Hayden Saunier’s poems are accurate, intelligent, reflective, and above all, respectful of language – but they are also unpretentious, not afraid to play with sounds and words:
I Need to Live Near a Creek
because the lush
mossy rush of it
hushes me up
It’s a simple, happy piece that unabashedly plays with the “ush” sound. The poem is utterly down to earth, down to creek. The attuned reader hears the rush and tumble of water flowing over stones
In a different mood, Lament, treats the gift from a friend of a blue pottery bowl. The friend, whom we learn midway in the poem is deceased, wanted Ms. Saunier to have the bowl because it sang . . . But the bowl refuses to sing, until
I clear away my clatter, leave the smooth blue emptiness centered in the room.

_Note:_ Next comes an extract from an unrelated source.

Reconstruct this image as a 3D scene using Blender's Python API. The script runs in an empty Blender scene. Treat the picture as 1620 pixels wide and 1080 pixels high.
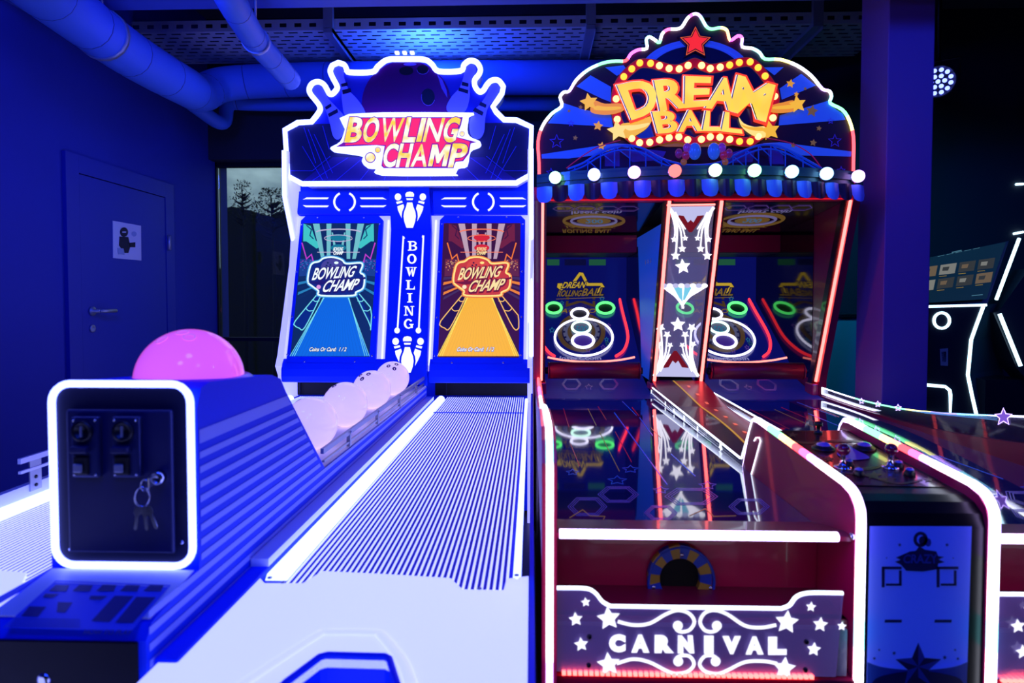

It takes its time. Like grief.
Then a low note, an opening hum.
Rhythm, word choice, tone – all are accurate and pleasing. Like much of Ms. Saunier’s work, the poem is understated and spare, but also full.
In the finest poem of the book , Her Eulogy, As If Written by the Moon, the moon and the earth share a reversal in which the moon becomes the observer:
She wrote of me often in her journal but not once was I the same moon, always a moon particular
to each odd day and moment, the way earth never seemed the same to me, its storms
and lights and desert ranges on a spinning ride . . .
The moon goes on speaking of the terrestrial journal keeper:
Waxed or waning, daylit,, bright, she knew me whole and changeable, no matter what you see.
I think that might be love. Or ought to be.
This is a book you will want to keep close at hand to come back to (and in the interest of full disclosure, I live beside a creek).